Afin d’être libre, chaque homme devrait pouvoir se situer en un lieu. Mais, pour se situer en un lieu, il lui faut un minimum de place ; et, pour qu’il ait ce minimum de place, il lui en faut trop : dans son pays et dans sa maison. Nos univers concentrationnaires éliminent la liberté en entassant les individus ; une société libre tendrait à les disperser, afin de leur permettre de se réunir librement : la maison plutôt que l’immeuble, le bourg plutôt que la ville, seraient les formes normales du groupement. Mais elles exigent évidemment une population moins dense et une autre économie, bien que certains des moyens techniques actuels puissent contribuer à cette dispersion. D’ailleurs, dès à présent, elle pourrait être parfois réalisée, au moins dans les loisirs, ce qui démontre bien qu’il s’agit avant tout d’un changement d’esprit.

Alors, l’homme libre ayant ainsi fondé son port d’attache, rien ne l’empêcherait de se risquer dans l’étendue, le point de son départ étant aussi celui de son retour. II pourrait transplanter dans sa patrie les fleurs découvertes dans les autres et, devenu l’homme d’un pays, aimer ouvrir la porte de sa maison aux étrangers. Ainsi, scellé au plus profond d’un roc inébranlable, le chêne frémit pourtant au moindre souffle du vent. Car l’Esprit est à la fois le roc et le vent.

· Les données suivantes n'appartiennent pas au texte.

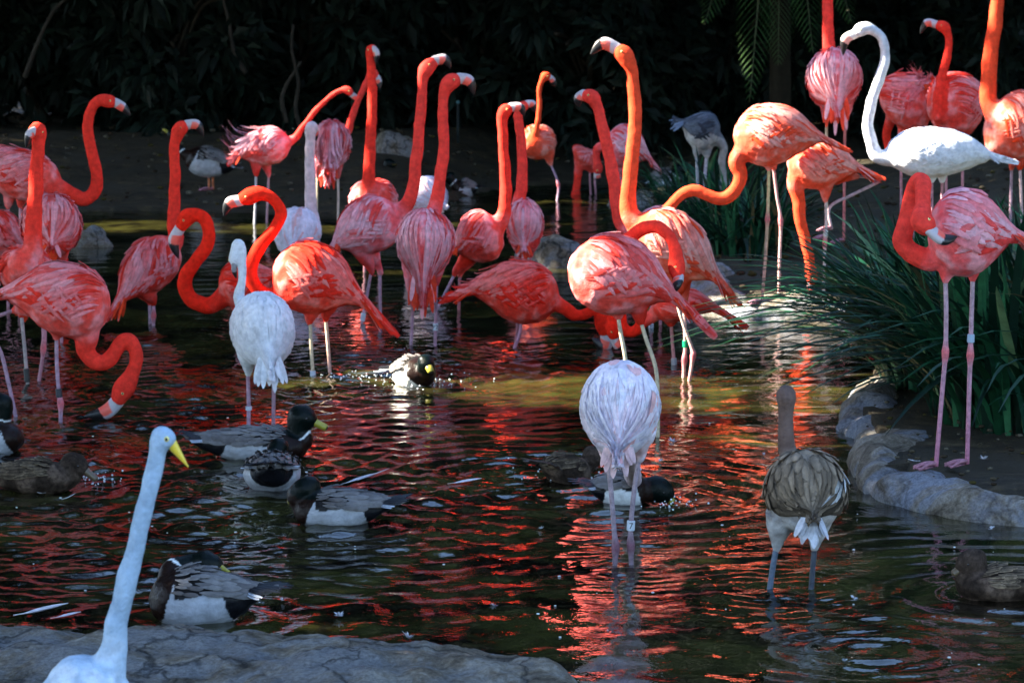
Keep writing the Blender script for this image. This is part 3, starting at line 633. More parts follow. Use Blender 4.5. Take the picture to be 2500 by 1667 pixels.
bird('scarlet flamingo with head bent to the water and tail pointing left, at centre', 16.3, (1365, 735), (1175, 690), 78,
     [(1378, 752), (1400, 768), (1425, 768), (1448, 754), (1464, 742), (1477, 752), (1474, 785)], [(1481, 818), (1476, 845), (1446, 826)],
     nr=.028, hr=.046, pal='scarlet', w=.15, seed=25, droop=.5, tl=.75, ruffle=.10, nbase=.9,
     legs=[leg((1275, 775), (1268, 815), (1256, 850), c=(.5, .25, .35)), leg((1262, 775, .1), (1263, 800, .1), (1258, 850, .1), c=(.4, .15, .2))])
bird('preening flamingo in front with orange shoulder and red neck arched over its back', 13.3, (1385, 655), (1625, 690), 100,
     [(1440, 640, .25), (1490, 610, .30), (1540, 578, .26), (1575, 556, .22), (1610, 556, .18), (1638, 582, .12), (1651, 625, .08), (1652, 655, .06)], [(1656, 680, .02), (1654, 695, -.02), (1650, 712, -.02)],
     nr=.029, hr=.034, pal='coral', w=.15, droop=.5, tl=.95, seed=26, nbase=.9, fw=1.25, lens=1.1, lit=[(1380, 590, .09), (1375, 660, .09), (1410, 560, .07)],
     legs=[leg((1508, 765), (1515, 810), (1526, 870), (1545, 1010), (1548, 1080), c=YL), leg((1563, 780), (1578, 830), (1602, 905), (1606, 1010), (1606, 1080), c=YL)])
bird('pale lavender flamingo from behind in the foreground with a leg band numbered 7', 10.5, (1518, 950), (1510, 1032), (112, 2.5),
     [(1538, 1040, .26), (1534, 1085, .45), (1540, 1130, .75), (1546, 1165, 1.1), (1550, 1205, 1.5), (1552, 1240, 1.6)], [(1553, 1255, 1.62), (1554, 1265, 1.62), (1556, 1272, 1.6)],
     fd=.26, w=.124, nr=.032, hr=.036, pal='blush', group='white and pale flamingos', seed=27, droop=.75, tl=.40, nbase=1.0, vox=.006, dens=.95, lens=1.25, fw=1.9,
     legs=[leg((1483, 1112), (1492, 1200), (1500, 1300), (1503, 1335), (1500, 1410), k=(3,), c=(.42, .33, .38), kc=(.2, .08, .11), c2=(.2, .12, .15)), leg((1562, 1108), (1548, 1200), (1540, 1285), (1540, 1330), (1542, 1410), k=(3,), c=(.42, .33, .38), kc=(.2, .08, .11), c2=(.2, .12, .15), bands=[(1541, 1281, 25, (.62, .68, .76), '7')])])
bird('grey brown young flamingo from behind with dark neck, right foreground', 10.1, (1950, 1160), (1980, 1236), (104, 1.8),
     [(1925, 1110, .14), (1919, 1070, .14), (1917, 1030, .14), (1918, 985, .14), (1918, 965, .14)], [(1921, 972, .18), (1924, 985, .2), (1928, 1000, .21)],
     fd=.24, w=.122, nr=.026, hr=.031, pal='juv', group='young flamingos', seed=28, droop=.25, tl=.3, nbase=.9, tuft=-1, vox=.006, dens=.95, lens=.62, fw=1.7, billcol=((.1, .1, .1), (.1, .1, .1)),
     legs=[leg((1897, 1325), (1886, 1390), (1876, 1462), c=(.10, .13, .18), r=.0095), leg((1990, 1322), (1984, 1390), (1979, 1462), c=(.05, .06, .08), r=.009)])
# ---- right bank group
bz = .09; D30 = Yw(738, bz)
bird('large flamingo on the stone ledge with sunlit back and neck swept down to the left', D30, (1790, 340), (1985, 318), 76,
     [(1800, 390), (1808, 425), (1800, 455), (1780, 478), (1755, 486), (1725, 476), (1693, 464), (1662, 476), (1640, 500), (1625, 520)], [(1612, 545), (1610, 560), (1620, 572)],
     nr=.034, hr=.036, pal='orange', w=.16, droop=.45, tl=.7, seed=29, group=G3, land=True, gz0=bz, nbase=1.2, lit=[(1800, 290, .13), (1850, 265, .13), (1790, 340, .10), (1900, 262, .10), (1690, 465, .12), (1650, 480, .10), (1790, 470, .1), (1873, 470, .07)],
     legs=[leg((1877, 405), (1876, 470), (1874, 535), (1868, 640), (1860, 738), k=(2,), c=(.66, .55, .25), c2=(.62, .25, .25)), leg((1888, 405, .1), (1897, 480, .1), (1906, 540, .1), (1903, 640, .1), (1901, 742, .1), k=(2,), c=(.55, .28, .28), c2=(.66, .4, .36))])
bird('sunlit flamingo bending its neck straight down, one leg folded back, on the stone ledge', 17.9, (1922, 398), (2080, 400), 65,
     [(1945, 445), (1950, 490), (1955, 540), (1966, 590), (1977, 635), (1982, 670)], [(1981, 695), (1980, 712), (1975, 735)],
     nr=.032, hr=.034, pal='orange', w=.14, droop=.3, tl=.85, seed=30, group=G3, land=True, gz0=bz, nbase=1.3, lit=[(1940, 380, .12), (1990, 370, .14), (1950, 480, .1), (1965, 570, .1), (1985, 650, .1)],
     legs=[leg((2016, 482), (2017, 540), (2014, 592), (2012, 660), (2009, 742), k=(2,), c=(.68, .55, .5), bands=[(2016, 565, 16, (.6, .62, .6), '')]), leg((2085, 430, .05), (2146, 440, .05), (2085, 474, .05), (2026, 506, .05), (2030, 560, .05), k=(1,), c=(.5, .35, .38), up=1)])
bird('white flamingo in sunlight with S curved neck and pink black-tipped bill, right', 18.2, (2160, 375), (2405, 370), 62,
     [(2150, 385), (2128, 350), (2120, 310), (2125, 260), (2140, 215), (2156, 165), (2161, 120), (2150, 88), (2128, 72), (2108, 70)], [(2086, 84), (2064, 98), (2058, 136)],
     nr=.031, hr=.038, pal='white', w=.15, droop=.22, tl=.42, seed=31, group='white and pale flamingos', gz0=.12, nbase=1.0, land=True, billcol=((.8, .74, .7), (.85, .38, .32)),
     lit=[(2112, 62, .04), (2132, 225, .05), (2122, 270, .08), (2120, 330, .10), (2150, 385, .08), (2210, 350, .10), (2280, 330, .12), (2360, 340, .10)],
     legs=[leg((2275, 435), (2275, 520), (2275, 640)), leg((2300, 435, .1), (2300, 520, .1), (2300, 640, .1))])
bird('pink flamingo from behind, neck leaving the picture top, orange tail to the right', 19.4, (2030, 165), (2042, 220), (78, 2.3),
     [(2024, 120, .12), (2022, 60, .12), (2021, -20, .12), (2022, -100, .12), (2024, -180, .12), (2040, -205, .12)], [(2056, -200, .12), (2068, -190, .12), (2072, -170, .12)],
     fd=.26, w=.155, nr=.032, hr=.036, pal='pink', seed=32, group=G3, droop=.5, tl=.8, land=True, gz0=.3, legs=[leg((2018, 290), (2018, 380), (2018, 580), c=YL), leg((2063, 290), (2062, 380), (2060, 590), c=(.5, .15, .15))])
bird('ruffled coral flamingo preening, right of the white bird\'s neck', 20.4, (2170, 285), (2258, 212), 78,
     [(2172, 300, .1), (2165, 340, .15), (2180, 380, .15)], [(2195, 390, .15), (2205, 396, .15), (2212, 405, .15)], fd=.1, w=.18, ruffle=.2, pal='coral', seed=33, group=G3, droop=.0, tl=.3, land=True, gz0=.3, vox=.009,
     legs=[leg((2200, 330), (2200, 450), (2200, 600)), leg((2230, 330), (2230, 450), (2230, 600))])
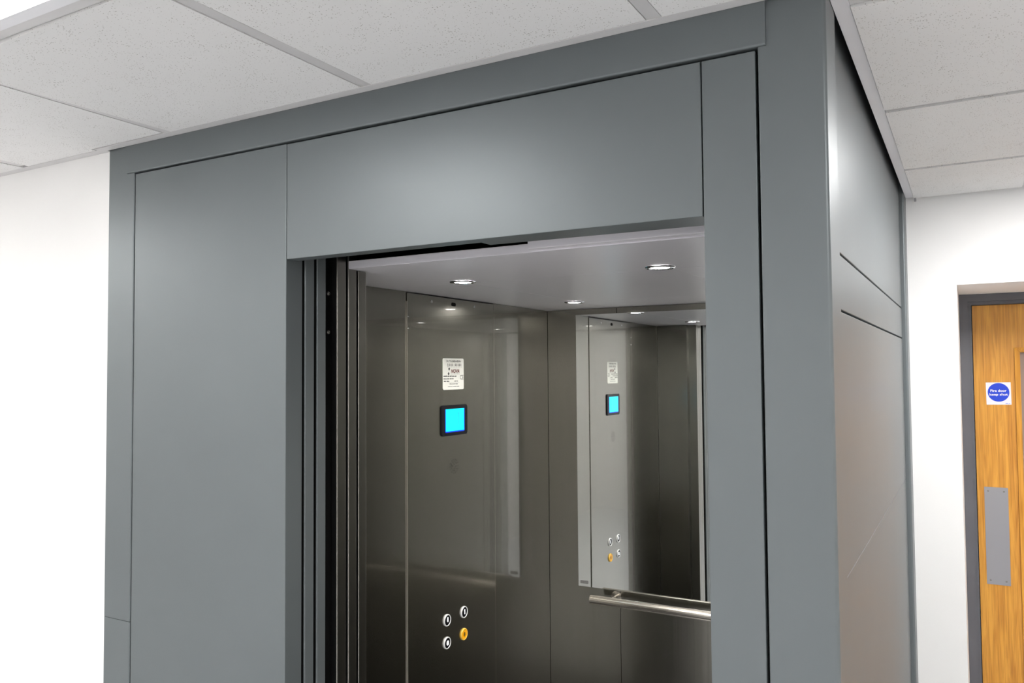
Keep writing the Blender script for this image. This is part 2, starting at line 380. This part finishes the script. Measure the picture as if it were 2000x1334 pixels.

Puisse l’homme retrouver les deux dimensions de sa vie, sinon il retournera au chaos : ceci vaut pour chaque homme comme pour l’humanité. Puisse-t-il s’accepter, même s’il découvre que cette réalité humaine fondamentale est celle d’un flot insaisissable : que l’effort le plus désespéré de la conscience ne saurait suspendre l’instant, et que la seule patrie durable est un cimetière. Puissions-nous accepter notre vie, soutenus par la nostalgie d’un autre règne, où l’espace et le temps, l’homme, ne seraient pas abolis mais accomplis. Où la moindre poussière et la plus humble seconde seraient recueillies dans le triomphe d’un amour infini.

Note

1. Cf. les travaux de Lecomte du Nouy.